LX Chapter Commentary #1: I Am You, You Are Me, We Are One

As referenced previously, the first chapter I wrote for L Extreme was about the song “The Mummy” starring Benji, Count & Frank and referencing additional Benji Hughes songs from other albums. I did a few of those in random order and had a rough idea of how to loosely segue my way through the first side of the vinyl.

When NaNoWriMo came around I decided to take it from the top with the very first track. I sat at my desk as the clock struck midnight (a Nano tradition to hit the ground running as soon as Nov 1 literally hits), played the album for inspiration—and laughed out loud.

The first song is an instrumental. It’s also a cover.

Two men. Both wear white suits. The one on the right looks like he’s trying not to laugh…

Deep down I obviously knew this, but in my excitement hadn’t really planned for it in the moment. The idea that the five instrumental tracks would be dreams was already in my head, as was the original idea to do a 33 1/3 style non-fiction take on the album. I knew from reading interviews the title A Love Extreme was a play on A Love Supreme by John Coltrane—but the extreme version was a cover by Carlos Santana & John McLaughlin on their Love Devotion Surrender album.

Undeterred, I fired up that album instead (I’d randomly been turned onto it a few months prior to discovering Benji by my sister’s boyfriend). I stared at the cover depicting the two white-suited guitar legends and started writing about what I saw filtered through Benji’s eyes.

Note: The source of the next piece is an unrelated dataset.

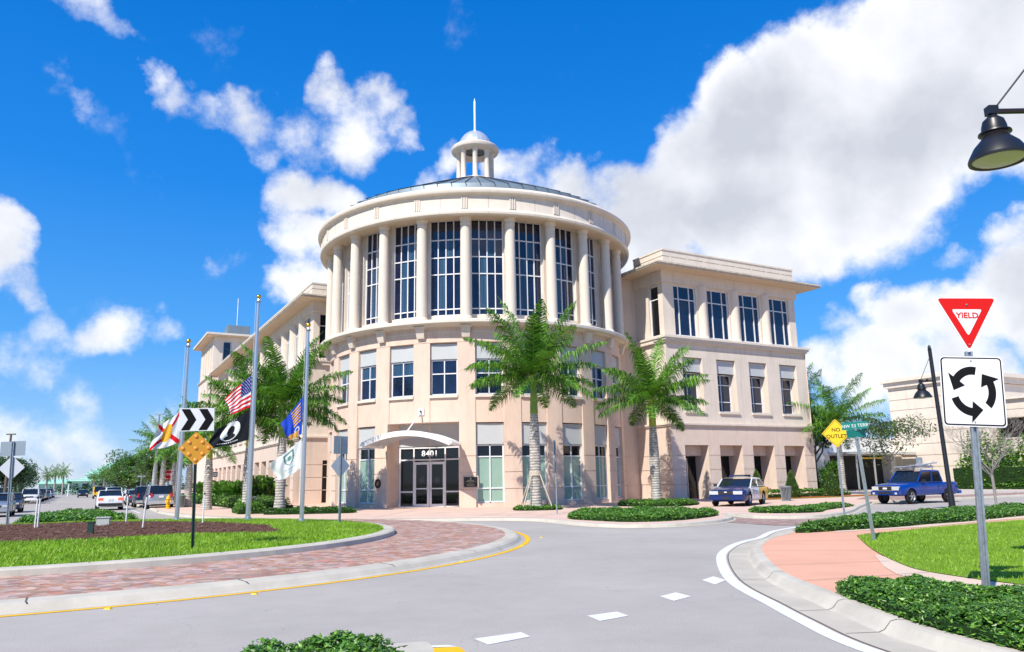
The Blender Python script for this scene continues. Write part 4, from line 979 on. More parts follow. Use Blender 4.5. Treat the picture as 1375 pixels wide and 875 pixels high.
def limbs(mb, base, h, spread, n, rnd, r0, tips, depth=2, lean=(0, 0)):
    top = Vector((base[0]+lean[0], base[1]+lean[1], base[2]+h*.42))
    mb.tube([base, (base[0]+lean[0]*.4, base[1]+lean[1]*.4, base[2]+h*.2), top], [r0, r0*.8, r0*.62], 8)
    def rec(p, d, L, r, k):
        q = p+d*L*.5+Vector((rnd.uniform(-.1, .1), rnd.uniform(-.1, .1), .06))*L; e = p+d*L
        mb.tube([p, q, e], [r, r*.8, r*.5], 5, caps=False); tips.append((e, L))
        if k > 0:
            for _ in range(3):
                dd = (d+Vector((rnd.uniform(-.75, .75), rnd.uniform(-.75, .75), rnd.uniform(-.2, .6)))).normalized(); rec(e, dd, L*rnd.uniform(.55, .75), r*.5, k-1)
    for i in range(n):
        a = 2*pi*i/n+rnd.uniform(-.4, .4); d = Vector((cos(a)*spread, sin(a)*spread, 1)).normalized(); rec(top-Vector((0, 0, rnd.uniform(0, h*.12))), d, h*rnd.uniform(.24, .34), r0*.45, depth)
def tree(name, label, loc, h, cr, nleaf, size, mats, seed, cat='tree', group=None, spread=.9, squash=.75, bark=None, r0=None, depth=1, nclump=16, trunk_share=.42):
    rnd = random.Random(seed); t = thing(name, label, cat, loc, rnd.uniform(0, 6), group)
    mb = MB(); tips = []; limbs(mb, (0, 0, 0), h*.95, spread, 5, rnd, r0 or h*.025, tips, depth); mb.build('trunk', bark or BARK, t)
    cs = []
    for i in range(nclump):
        a = rnd.uniform(0, 2*pi); q = sqrt(rnd.random())*cr*.72; zz = rnd.uniform(.42, .86)*h; k = 1-abs(zz/h-.60)*1.1
        cs.append((q*cos(a)*k, q*sin(a)*k, zz, cr*rnd.uniform(.26, .46)))
    for (e, L) in tips: cs.append((e.x, e.y, e.z, cr*.22))
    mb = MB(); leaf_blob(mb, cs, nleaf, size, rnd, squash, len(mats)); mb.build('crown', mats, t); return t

# ---- royal palms
def frond_set(mb, n, L, seed, e_hi=80, e_lo=-18, dens=52, wind=(0.0, 0.0), lw=.050):
    rnd = random.Random(seed)
    for i in range(n):
        f = i/(n-1); az = i*2.39996+rnd.uniform(-.25, .25); el = radians(e_hi+(e_lo-e_hi)*f**.85+rnd.uniform(-6, 6)); LL = L*rnd.uniform(.9, 1.06)*(.80+.22*sin(max(0, el)))
        p = Vector((0.06*cos(az), .06*sin(az), -.12*f)); h = Vector((cos(az), sin(az), 0)); seg = 14; pts = [p.copy()]; dirs = []
        bend = radians(rnd.uniform(42, 66))*(.40+.60*cos(el))
        for k in range(seg):
            t = (k+.5)/seg; e = el-bend*t**1.35; d = h*cos(e)+Vector((wind[0]*t*.35, wind[1]*t*.35, sin(e))); d.normalize(); p = p+d*(LL/seg); pts.append(p.copy()); dirs.append(d)
        dirs.append(dirs[-1])
        mb.tube(pts, [.034*(1-.85*k/seg) for k in range(seg+1)], 4, 2, caps=False)
        for j in range(dens):
            t = .10+.90*(j+.5)/dens; k = min(seg-1, int(t*seg)); q = pts[k].lerp(pts[k+1], t*seg-k); d = dirs[k]
            side = d.cross(Vector((0, 0, 1)));
            if side.length < .1: side = Vector((-h.y, h.x, 0))
            side.normalize(); upv = side.cross(d)
            ll = min(L, 4.6)*.225*(sin(pi*min(1, t*1.02+.06))**.55)*rnd.uniform(.8, 1.12)
            for sg in (-1, 1):
                pl = rnd.uniform(-.35, .5)
                v1 = (side*sg*1.0+d*rnd.uniform(.35, .7)+upv*pl).normalized(); v2 = (v1*.55+Vector((wind[0]*.4, wind[1]*.4, -.9-.45*rnd.random()))).normalized()
                m_ = q+v1*ll*.5; e_ = m_+v2*ll*.55; wv = d.cross(v1)*0+d*lw*.5
                mi = 1 if rnd.random() < (.62-.30*f) else 0
                mb.add([q-wv, q+wv, m_+wv, m_-wv, e_], [(0, 1, 2, 3), (3, 2, 4)], mi)
def palm(label, loc, th, sh, L, seed, r=.26, n=17, shaft=None, group='royal palms around the office building', lean=(0, 0), wind=(-.12, .0), dens=52, name='royal_palm', e_lo=-10):
    t = thing(name, label, 'palm tree', loc, random.Random(seed).uniform(0, 6), group)
    mb = MB(); prof = [(r*1.45, -.05), (r*1.25, .25), (r*1.02, .8), (r*.98, th*.25), (r*1.08, th*.5), (r*1.0, th*.75), (r*.80, th*.95), (r*.74, th)]
    q = []
    for i in range(len(prof)-1):
        for k in range(5): s = k/5; q.append((prof[i][0]*(1-s)+prof[i+1][0]*s+(.006 if k % 2 else -.004), prof[i][1]*(1-s)+prof[i+1][1]*s))
    q.append(prof[-1]); mb.lathe(q, 18)
    for k, v in enumerate(mb.v): f = max(0, v[2]/(th+sh)); mb.v[k] = (v[0]+lean[0]*f*f, v[1]+lean[1]*f*f, v[2])
    mb.build('trunk', PTRUNK, t, smooth=True)
    mb = MB(); mb.lathe([(r*.76, th-.01), (r*.80, th+.08), (r*.72, th+sh*.35), (r*.5, th+sh*.8), (r*.36, th+sh), (r*.2, th+sh+.25)], 14)
    f2 = 1.0
    for k, v in enumerate(mb.v): f = v[2]/(th+sh); mb.v[k] = (v[0]+lean[0]*f*f, v[1]+lean[1]*f*f, v[2])
    mb.build('crownshaft', shaft or SHAFTG, t, smooth=True)
    # wind is given in world terms; undo the palm's own turn
    a = -t.rotation_euler.z; w = (wind[0]*cos(a)-wind[1]*sin(a), wind[0]*sin(a)+wind[1]*cos(a))
    mb = MB(); frond_set(mb, n, L, seed, wind=w, dens=dens, e_lo=e_lo); o = mb.build('crown', [PALMD, PALML, SHAFTG], t); o.location = (lean[0], lean[1], th+sh*.93)
    return t
p1 = palm('royal palm held by wooden stakes in front of the round entrance wall', (1.13, 42.51, .03), 5.15, 2.1, 5.2, 11, r=.28, n=29, shaft=SHAFTG, dens=96, wind=(-.25, .1), e_lo=-4)
p2 = palm('royal palm with a bright yellow crownshaft by the right wing corner', (8.78, 48.76, .03), 4.75, 1.75, 4.8, 21, r=.29, n=27, shaft=SHAFTY, dens=90, wind=(.1, .1), e_lo=-6)
p3 = palm('royal palm with a green crownshaft behind the right hand flagpole', (-13.16, 43.87, .03), 4.2, 1.9, 5.0, 31, r=.27, n=28, shaft=SHAFTG, dens=90, wind=(-.1, 0), e_lo=-6)
p4 = palm('royal palm with a yellow crownshaft right behind the tall middle flagpole', (-15.3, 44.67, .03), 3.75, 1.6, 4.5, 41, r=.24, n=24, dens=74, shaft=SHAFTY, wind=(-.2, 0))
p5 = palm('royal palm beside the one way sign on the left sidewalk', (-20.94, 53.28, .03), 3.4, 1.4, 3.9, 51, r=.27, n=16, shaft=SHAFTY)
p6 = palm('royal palm behind the yellow fire hydrant', (-25.4, 60.84, .03), 3.3, 1.4, 3.6, 61, r=.26, n=15, dens=44)
p7 = palm('royal palm between the hydrant and the parked silver car', (-29.74, 68.04, .03), 3.7, 1.6, 3.8, 71, r=.25, n=15, dens=44)
palm('royal palm fourth from the hydrant down the left street', B(-19.4, 30, .03), 4.1, 1.7, 3.8, 72, r=.24, n=14, dens=40)
palm('farthest royal palm in the row along the left street', B(-19.4, 39, .03), 4.2, 1.7, 3.7, 73, r=.24, n=14, dens=36)
palm('royal palm standing before the garage entrance', B(26.6, -11.6, .03), 3.9, 1.9, 4.9, 81, r=.24, n=22, dens=64, wind=(.1, 0))
palm('dark royal palm half hidden behind the right wing', B(29.4, -5.6, .03), 5.6, 1.7, 5.2, 91, r=.24, n=24, dens=60, e_lo=-40)
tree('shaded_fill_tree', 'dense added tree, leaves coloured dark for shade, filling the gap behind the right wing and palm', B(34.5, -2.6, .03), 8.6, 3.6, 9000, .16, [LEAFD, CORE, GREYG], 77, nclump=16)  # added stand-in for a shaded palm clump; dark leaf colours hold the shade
# wooden stakes bracing the first palm
st = thing('palm_brace', 'pale wooden stakes bracing the palm by the entrance', 'tree brace', (1.13, 42.51, .03), .5)
for k in range(4):
    a = k*pi/2-1.2; mb = MB(); mb.tube([(1.15*cos(a), 1.15*sin(a), 0), (.28*cos(a), .28*sin(a), 1.95)], .035, 6); mb.build('stake', WOOD, st)
mb = MB(); mb.lathe([(.30, 1.8), (.34, 1.8), (.34, 2.05), (.30, 2.05)], 16); mb.build('collar', WOOD, st)

# ---- leafy ground cover and hedges
def cover(name, label, poly, h, leaf, dens, seed, cat='hedge', group=None, mats=None, z0=.03, edge=.22, bloom=0.0):
    rnd = random.Random(seed); mats = mats or [LEAFD, LEAFM, LEAFL]; t = thing(name, label, cat, (0, 0, 0), 0, group)
    xs = [p[0] for p in poly]; ys = [p[1] for p in poly]; A = area(poly)
    n3 = lambda x, y, s: noise.noise(Vector((x*s, y*s, seed*1.7)))
    def edist(x, y):
        m = 9
        for i in range(len(poly)):
            ax, ay = poly[i]; bx_, by = poly[(i+1) % len(poly)]; dx, dy = bx_-ax, by-ay; L2 = dx*dx+dy*dy+1e-9; t_ = max(0, min(1, ((x-ax)*dx+(y-ay)*dy)/L2)); m = min(m, hypot(x-ax-dx*t_, y-ay-dy*t_))
        return m
    def H(x, y, e): return h*(.76+.34*n3(x, y, 1.1)+.30*n3(x, y, 3.7)+.14*n3(x, y, 9))*min(1, (.35+.65*sqrt(max(0, e)/edge)))
    mb = MB(); N_ = int(A*dens); tries = 0; k = 0
    while k < N_ and tries < N_*12:
        tries += 1; x, y = rnd.uniform(min(xs), max(xs)), rnd.uniform(min(ys), max(ys))
        if not inside((x, y), poly): continue
        e = edist(x, y)
        k += 1; top = H(x, y, e)
        z = z0+top*(1-abs(rnd.gauss(0, .13))) if e > edge*.8 else z0+top*rnd.uniform(.12, 1.0)
        if e < edge*.8: x += rnd.uniform(-.06, .06); y += rnd.uniform(-.06, .06)
        d = Vector((rnd.gauss(0, 1), rnd.gauss(0, 1), rnd.uniform(-.15, .75))).normalized(); e_ = d.cross(Vector((rnd.gauss(0, .45), rnd.gauss(0, .45), 1))).normalized(); s = leaf*rnd.uniform(.65, 1.25); nn = d.cross(e_)*s*.18
        p = Vector((x, y, z)); mb.add([p-d*s*.9, p+e_*s*.46+nn, p+d*s, p-e_*s*.46+nn], [(0, 1, 2), (0, 2, 3)], rnd.choices((0, 1, 2), weights=(4, 5, 2.2))[0])
    mb.build('leaves', mats, t)
    mb = MB(); cxx, cyy = sum(xs)/len(xs), sum(ys)/len(ys)
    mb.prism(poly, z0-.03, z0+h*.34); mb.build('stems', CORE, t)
    return t
H4 = catmull([(4.24, 10.55), (4.20, 9.48), (4.19, 8.31), (4.40, 7.15), (4.74, 5.8), (5.6, 4.6), (7.2, 5.0), (6.9, 7.6), (6.4, 8.9), (6.0, 9.7), (5.5, 10.3), (5.0, 10.8), (4.55, 11.05)], True, 3)
cover('hedge', 'glossy leafy hedge under the yield sign', H4, .24, .034, 4000, 1, group='low hedges', mats=[LEAFD, LEAFM, LEAFL], z0=.05, edge=.22)
H3 = catmull([(7.64, 21.65), (9.14, 22.2), (11.2, 23.2), (12.6, 24.2), (14.5, 25.3), (18.0, 27.9), (22, 30.4), (34, 37.5), (40, 41.5), (39, 43.3), (33, 40.0), (22.4, 34.0), (18.3, 31.6), (13.2, 28.0), (10.7, 25.9), (8.95, 23.9)], True, 3)
cover('hedge', 'long low hedge between the salmon path and the right street', H3, .28, .050, 950, 2, group='low hedges', z0=.05)
cover('hedge', 'wide low hedge at the kerb under the yellow shafted palm', catmull([(2.15, 32.2), (3.1, 30.0), (4.31, 28.7), (6.2, 29.4), (8.3, 32.4), (8.36, 35.2), (5.98, 37.0), (3.2, 36.6)], True, 3), .29, .062, 620, 3, group='low hedges')
cover('hedge', 'small hedge clump round the foot of the yellow shafted palm', catmull([(6.4, 44.6), (9.0, 43.4), (10.9, 46.6), (10.0, 49.6), (7.4, 50.2), (6.2, 47.4)], True, 3), .32, .07, 480, 4, group='low hedges')
cover('hedge', 'low hedge island in front of the trash can and cypress cones', catmull([(10.35, 34.5), (11.3, 33.3), (13.0, 33.7), (14.1, 35.7), (17.0, 39.6), (16.4, 40.3), (13.2, 37.3), (11.2, 36.9)], True, 3), .22, .06, 620, 5, group='low hedges')
cover('hedge', 'ring of low plants round the staked palm', catmull([(0.1, 41.5), (1.1, 41.1), (2.3, 41.6), (2.5, 42.7), (1.9, 43.6), (.5, 43.7), (-.1, 42.8)], True, 3), .27, .06, 600, 6, group='low hedges')
cover('hedge', 'curved low hedge on the street median beyond the mulch bed', MED, .46, .085, 330, 7, group='low hedges')
cover('hedge', 'leafy hedge at the bottom edge of the photo on the splitter island', catmull([(-.98, 6.95), (-1.3, 7.1), (-1.75, 7.08), (-2.1, 6.8), (-2.35, 6.2), (-2.6, 5.3), (-2.2, 4.9), (-1.3, 5.1), (-.95, 6.1)], True, 4), .33, .034, 3800, 8, group='low hedges', z0=.03, edge=.2)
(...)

It got polished a bit over the years, but the general structure of the trippy, nondescript white room filled with celebrities flowed out pretty much intact all at once.

Some tidbits:

  • As the story goes, Santana & McLaughlin were dreaming about each other in the lead up to collaborating. The dreamy nature of this song and that fun fact influenced my decision to make all of the instrumentals dreams.
  • “A white suit makes you look like a doofus” was inspired by something Jim Bob from Carter USM (my other favorite musical act) said on a live album—though his version is “a white suit makes you look like a dickhead.” Same difference 🙂
  • Miami Vice is both a reference to the popularization of white suits and the song “Miami Nights” by Dirt Nasty & Ke$ha that Benji Hughes sings the chorus to.
  • “You’ve got heart, man” has more meaning on a second read.

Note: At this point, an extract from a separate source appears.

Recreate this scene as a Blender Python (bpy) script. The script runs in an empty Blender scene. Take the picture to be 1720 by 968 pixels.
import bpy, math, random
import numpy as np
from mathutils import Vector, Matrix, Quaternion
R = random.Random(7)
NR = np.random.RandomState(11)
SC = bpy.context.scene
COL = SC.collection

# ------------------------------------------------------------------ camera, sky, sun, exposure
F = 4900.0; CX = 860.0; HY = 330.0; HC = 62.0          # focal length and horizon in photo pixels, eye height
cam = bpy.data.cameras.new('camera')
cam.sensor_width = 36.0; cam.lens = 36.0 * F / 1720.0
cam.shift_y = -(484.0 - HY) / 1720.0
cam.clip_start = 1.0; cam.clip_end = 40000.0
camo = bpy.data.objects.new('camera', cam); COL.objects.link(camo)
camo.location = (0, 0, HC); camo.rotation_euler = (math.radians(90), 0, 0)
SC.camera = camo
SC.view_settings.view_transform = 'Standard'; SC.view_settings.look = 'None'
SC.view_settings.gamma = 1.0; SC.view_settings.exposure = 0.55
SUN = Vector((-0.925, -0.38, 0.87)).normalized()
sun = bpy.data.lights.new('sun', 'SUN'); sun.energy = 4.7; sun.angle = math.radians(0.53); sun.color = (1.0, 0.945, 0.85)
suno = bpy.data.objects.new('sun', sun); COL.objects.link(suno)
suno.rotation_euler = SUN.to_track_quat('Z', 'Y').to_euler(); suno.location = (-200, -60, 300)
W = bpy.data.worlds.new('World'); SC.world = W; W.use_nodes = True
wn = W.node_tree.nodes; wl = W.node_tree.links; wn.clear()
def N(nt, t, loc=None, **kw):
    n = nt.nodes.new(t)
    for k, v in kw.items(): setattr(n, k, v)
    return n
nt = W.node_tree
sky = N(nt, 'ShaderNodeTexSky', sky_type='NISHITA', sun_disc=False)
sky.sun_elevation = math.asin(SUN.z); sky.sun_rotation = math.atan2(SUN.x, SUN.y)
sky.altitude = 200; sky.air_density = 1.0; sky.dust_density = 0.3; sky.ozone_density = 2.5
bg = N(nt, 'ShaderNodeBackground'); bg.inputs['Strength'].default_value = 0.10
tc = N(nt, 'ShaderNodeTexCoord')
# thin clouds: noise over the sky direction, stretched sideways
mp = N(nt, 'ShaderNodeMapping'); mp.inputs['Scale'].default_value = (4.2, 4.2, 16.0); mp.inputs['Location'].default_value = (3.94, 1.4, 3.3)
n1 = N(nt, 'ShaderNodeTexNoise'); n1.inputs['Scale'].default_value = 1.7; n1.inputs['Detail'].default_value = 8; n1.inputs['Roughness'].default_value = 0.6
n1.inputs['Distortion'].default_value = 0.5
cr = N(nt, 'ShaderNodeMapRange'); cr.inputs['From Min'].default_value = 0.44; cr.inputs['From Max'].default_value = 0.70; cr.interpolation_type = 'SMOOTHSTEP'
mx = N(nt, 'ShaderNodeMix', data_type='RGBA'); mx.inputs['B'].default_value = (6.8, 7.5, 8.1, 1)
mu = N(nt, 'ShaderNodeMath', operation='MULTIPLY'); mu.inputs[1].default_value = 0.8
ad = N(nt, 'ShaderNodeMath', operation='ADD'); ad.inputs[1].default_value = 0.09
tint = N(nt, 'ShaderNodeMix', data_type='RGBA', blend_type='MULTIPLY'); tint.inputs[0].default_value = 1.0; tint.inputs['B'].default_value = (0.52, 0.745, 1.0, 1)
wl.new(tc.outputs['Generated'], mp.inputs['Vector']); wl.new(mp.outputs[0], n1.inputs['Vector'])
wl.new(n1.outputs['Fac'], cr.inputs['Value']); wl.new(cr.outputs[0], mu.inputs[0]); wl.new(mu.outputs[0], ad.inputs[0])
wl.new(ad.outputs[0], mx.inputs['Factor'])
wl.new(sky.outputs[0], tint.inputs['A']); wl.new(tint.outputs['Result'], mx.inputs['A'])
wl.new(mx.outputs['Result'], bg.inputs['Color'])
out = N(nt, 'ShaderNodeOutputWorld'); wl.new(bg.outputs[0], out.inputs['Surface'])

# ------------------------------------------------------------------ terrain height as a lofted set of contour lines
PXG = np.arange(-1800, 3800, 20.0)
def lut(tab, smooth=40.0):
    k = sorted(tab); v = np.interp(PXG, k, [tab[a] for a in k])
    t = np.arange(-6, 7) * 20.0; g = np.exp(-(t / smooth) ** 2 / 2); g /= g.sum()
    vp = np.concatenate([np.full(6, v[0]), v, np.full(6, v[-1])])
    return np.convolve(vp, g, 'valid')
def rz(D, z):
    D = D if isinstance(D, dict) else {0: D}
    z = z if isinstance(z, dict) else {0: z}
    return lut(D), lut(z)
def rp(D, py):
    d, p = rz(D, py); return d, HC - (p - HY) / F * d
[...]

    Fred Karlin: “A hip looking cat with some crazy chops–both with the music and the facial hair. He has the inverse of a goatee.”
  • “I Am You…” is actually an instrumental sampled from the soundtrack to the film Lovers and Other Strangers composed by Fred Karlin. The cat with the sideburns playing an organ and conducting the orchestra is a fictionalized version of Fred as a tribute to the original.
  • The thing that changed the most as this chapter got rewritten were the actual white-suited celebrities. In the final version they are (mostly) a list of Benji Hughes’s influences, favorites or offhand conversational mentions.
  • Sri Chinmoy was an Indian spiritual leader followed by Carlos Santana and John McLaughlin. His teachings inspired them to make Love Devotion Surrender. Sri really did have this special platform he’d use to lift celebrities, animals and objects. It was such a wild story I couldn’t resist including it here.
  • “Up Where We Belong” references an epic duet cover version Benji did with Jenny Lewis at Largo in LA.
  • I really liked the idea of unifying the instrumental songs on A Love Extreme into the dream sequences, but I also knew that dreams in novels—especially as opening scenes—were frowned upon as overused tropes. Eventually that led me to think “What if they aren’t dreams?” Hence the final line of the trippy dream-like chapter became: “And then I fall asleep.”